土産話はないかと、望みを託し、駅前に小さな観光案内所があった。案内嬢は市原の町と孝標の娘の話をしてくれた。情報やパンフレットも頂いた。最初に会っていれば、市原と更級日記のイメージが繋がる夢の世界になっていたのかもしれない。「まぼろしの上總国府を探して」という本を勧められ、買った。「国府の場所は、四か所に推定場所がある。車で行っても駐車場がない、貸自転車があるので、天気の日に、各所を回り体験できます」という。千年前の県庁が未だ解明されてない。菅原孝標は分からなくても、国司の役所跡は発掘してもいいはず。だが権力の衰退と、新勢力台頭で、歴史は変わる。構築物も根こそぎ消える運命のようだ。更級日記に詳しい人に、会って話を聞いただけでも、私の市原探訪の満足度半分以上が達成された気がした。
 福岡へ戻った私は、国府というものに興味があった。買った本の中に、「全国に六十ある国府跡の中で、最初に史跡として認められたのは、山口県防府市にある周防国府。その全域は八七〇メートル四方」という。防府市は、自宅から二時間あれば行ける所である。私は、関門橋を渡り、山口県周防市まで高速道路で車を飛ばした。市役所を尋ねると、「近くに防府文化財郷土資料館があり、そこに国府関連の展示もあります」と紹介された。
 資料館で作業着の女性に会った。尋ねると、誠に歴史に詳しい人で、国府については勿論、私の拙い歴史の疑問に対して、専門的なことを噛み砕いて、穏やかに説明してくれた。
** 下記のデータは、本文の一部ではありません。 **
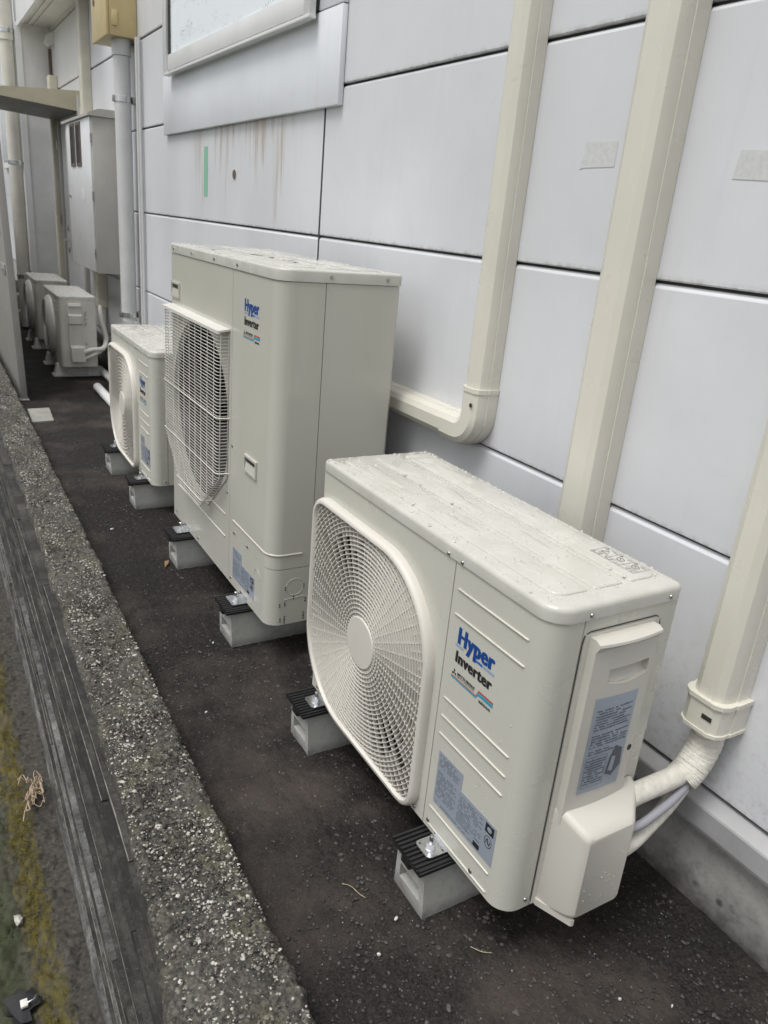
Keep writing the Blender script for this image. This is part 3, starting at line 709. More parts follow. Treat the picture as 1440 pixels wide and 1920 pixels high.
pa = bez([(1.215, .728, .362), (1.17, .729, .353), (1.12, .731, .349), (1.07, .734, .343), (1.01, .740, .325)], 8)
MB().tube(pa, .021, 16).build('insulated_pipe', 'wrap', pb, smooth=60)
pa = bez([(1.205, .722, .327), (1.16, .716, .298), (1.11, .710, .276), (1.06, .708, .250), (1.00, .715, .232)], 8)
MB().tube(pa, .015, 14).build('insulated_pipe', 'wrap', pb, smooth=60)
pa = bez([(1.203, .714, .337), (1.16, .707, .322), (1.115, .703, .311), (1.065, .704, .296), (1.00, .720, .28)], 8)
MB().tube(pa, .0085, 10).build('cable', 'cable', pb, smooth=60)

# ------------------------------------------------------------------ outdoor units
def inside_rr(u, v, h, w, rr):                  # rr = (TL, TR, BR, BL)
    if abs(u) > w or abs(v) > h: return False
    r = rr[0] if (u < 0 and v > 0) else rr[1] if (u >= 0 and v > 0) else rr[2] if u >= 0 else rr[3]
    du = abs(u) - (w - r); dv = abs(v) - (h - r)
    return not (du > 0 and dv > 0 and du * du + dv * dv > r * r)
def rr_radius(th, h, w, rr):
    lo, hi = 0.0, 2.0; c, s = math.cos(th), math.sin(th)
    for _ in range(34):
        m = (lo + hi) / 2
        if inside_rr(m * c, m * s, h, w, rr): lo = m
        else: hi = m
    return lo
def screw(x, y, z, ax, parent, r=.0042, src={}):
    key = (ax, r)
    if key not in src:
        m_ = MB()
        if ax == 'x': m_.tube([(0, 0, 0), (-.0020, 0, 0), (-.0032, 0, 0)], [r * 1.0, r * .95, r * .55], 10)
        else: m_.tube([(0, 0, 0), (0, -.0020, 0), (0, -.0032, 0)], [r, r * .95, r * .55], 10)
        o = m_.build('screw', 'screw', None, smooth=50); COL.objects.unlink(o); src[key] = o
    c = src[key].copy(); COL.objects.link(c); c.parent = parent
    c.location = Vector((x, y, z)) - wloc(parent); return c

def panel_hole(y0, y1, z0, z1, yc, zc, h, w, rr, x, depth, n=96):
    ths = sorted(set([2 * math.pi * k / n for k in range(n)] + [math.atan2(v - zc, u) % (2 * math.pi) for u in (yc - y0, yc - y1) for v in (z0, z1)]))
    inn, out, back = [], [], []
    for th in ths:
        c, s = math.cos(th), math.sin(th); r = rr_radius(th, h, w, rr)
        inn.append((x, yc - r * c, zc + r * s)); back.append((x + depth, yc - r * c, zc + r * s))
        t = min([(yc - y0) / c if c > 1e-9 else 9, (yc - y1) / c if c < -1e-9 else 9, (z1 - zc) / s if s > 1e-9 else 9, (z0 - zc) / s if s < -1e-9 else 9])
        out.append((x, yc - t * c, zc + t * s))
    m_ = MB(); m_.loops([[(p[0] + .018, p[1], p[2]) for p in out], out, inn, back], cap0=False, cap1=False); return m_

def logo(parent, x, yl, zt, wd, ht):
    # artwork measured on the nearest unit: 0.122 wide x 0.118 high, yl = left edge, zt = top
    sy, sz = wd / .122, ht / .118
    def F(y, z, w_, h_): return ((x, yl - y * sy, zt - z * sz), (0, -w_ * sy, 0), (0, 0, h_ * sz))
    lg = MB(); 
    g = text_mesh('logo', 'Hyper', F(.006, .0455, .112, .0455), 'blue', parent, bold=.018, spacing=1.10, heavy=.050)
    text_mesh('logo_word', 'Inverter', F(.006, .0745, .112, .0245), 'ink', g, bold=.018, spacing=1.10, heavy=.048)
    def strip(nm, mat, pts, dx=0.0):
        MB().add([(x - dx, yl - a * sy, zt - b * sz) for a, b in pts], [tuple(range(len(pts)))]).build(nm, mat, g, smooth=0, recalc=False)
    strip('logo_bar', 'blue_pale', [(.001, .0375), (.027, .0375), (.027, .0425), (.001, .0425)], -.0002)
    strip('logo_bar', 'blue_mid', [(.057, .038), (.085, .038), (.085, .0432), (.055, .0432)], -.0002)
    strip('logo_bar', 'blue_pale', [(.0852, .038), (.120, .038), (.120, .0432), (.0852, .0432)], -.0002)
    # three-diamond mark
    def dia(cx, cz, a):
        c, s = math.cos(a), math.sin(a); p = [(0, 0), (.0042 * c - .0024 * s, .0042 * s + .0024 * c), (.0084 * c, .0084 * s), (.0042 * c + .0024 * s, .0042 * s - .0024 * c)]
        return [(cx + q[0], cz - q[1]) for q in p]
    for a in (90, 210, 330): strip('emblem_diamond', 'ink', dia(.0085, .098, math.radians(a)))
    text_mesh('maker_name', 'MITSUBISHI', F(.0185, .0985, .054, .0062), 'ink', g, bold=.02, spacing=1.12, heavy=.03)
    text_mesh('maker_line', 'HEAVY INDUSTRIES', F(.0185, .1028, .054, .0028), 'ink', g, bold=.01)
    w3 = .0024
    for k, mm in enumerate(('red', 'teal', 'cyan')):
        a, b = .1058 + k * .0019, .0019; c, d = .092 + k * .0037, .0037
        strip('logo_stripe', mm, [(.0, a), (.079, a), (.079, a + b), (.0, a + b)])
        strip('logo_stripe', mm, [(.079, a), (.0855, c), (.0855, c + d), (.079, a + b)])
        strip('logo_stripe', mm, [(.0855, c), (.128, c), (.128, c + d), (.0855, c + d)])
    text_mesh('range_name', 'saison', F(.089, .1145, .034, .0078), 'ink', g, bold=.015, spacing=1.08, heavy=.02)
    return g

def fine_print(parent, put, rects, seed, name='fine_print', mat='ink_grey', lh=.0034, dens=.75):
    # rows of unreadably small print, as little raised bars; put(u,v) maps label coords to the surface
    r = random.Random(seed); m_ = MB()
    for (u0, u1, v0, v1) in rects:
        v = v1 - lh
        while v > v0:
            u = u0; end = u1 - (u1 - u0) * (r.random() * .35 if r.random() < .4 else 0)
            while u < end:
                w_ = r.uniform(.0016, .0060)
                if r.random() < dens:
                    h_ = lh * r.uniform(.34, .46); a = [(u, v), (min(u + w_, end), v), (min(u + w_, end), v + h_), (u, v + h_)]
                    m_.add([put(*q) for q in a], [(0, 1, 2, 3)])
                u += w_ + r.uniform(.0004, .0012)
            v -= lh
    return m_.build(name, mat, parent, smooth=0, recalc=False)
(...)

周防市の歴史のエキスパートなのだろう。市の主幹の名札を下げておられた。尼寺跡はまだ発掘されてないが、周防国府は発掘跡が、今は公園となっている。芝生のある木陰で若いママたちが子どもと遊んでいた。国府紹介の看板は随所に有る。国府の庁舎の250メートル先に、国司の役人が住んでいた所も特定されている。
 資料館の展示物を見ると、平安時代の区画に、「周防国府の長官として、清原元輔が幼い娘の清少納言とこの地で過ごしていた」とある。かの日本三大随筆の枕草子の清少納言が子どもの頃、父と一緒に住んでいたのだ。枕草子の中にも、その幼い頃の話しが描写されている。更級日記では孝標が上総国府の長官として娘と市原で過ごしていた。同じような境遇にあったのだ。 
 共に平安時代の貴族の人達である。なにか自分の中で、千年前の二つの国司家族の出来事を、偶然見つけたような歓喜を感じた。
 市原市役所の受付の女性は、更級日記の事を訊ねると当惑したような対応をした。理由が分かったような気がした。日記には市原で四年間過ごしたと、明白な事実が書いてある。しかし、生活拠点の上総国府は発掘されていない。日記以外に事実の裏付けがない。だから、市としても、この国府跡で仕事をしていたということを掲示出来ないのだろう。
 市原市も、是非、周防歴史館を参考にして、同じ程度の「孝標と娘の市原との関わり」を創作展示出来るのではないかと思う。更級日記を愛する人は市原だけでなく、日本に大勢いることだろう。国府跡の発見はかなり進んでいるようだし、孝標と娘の在りし日の姿を、推測の形ででも再現してほしい。市原歴史館の一角に、平安時代の更級日記の家族のレプリカでも製作展示してもらいたいと薬師仏に頭をこすりつけ御願いした。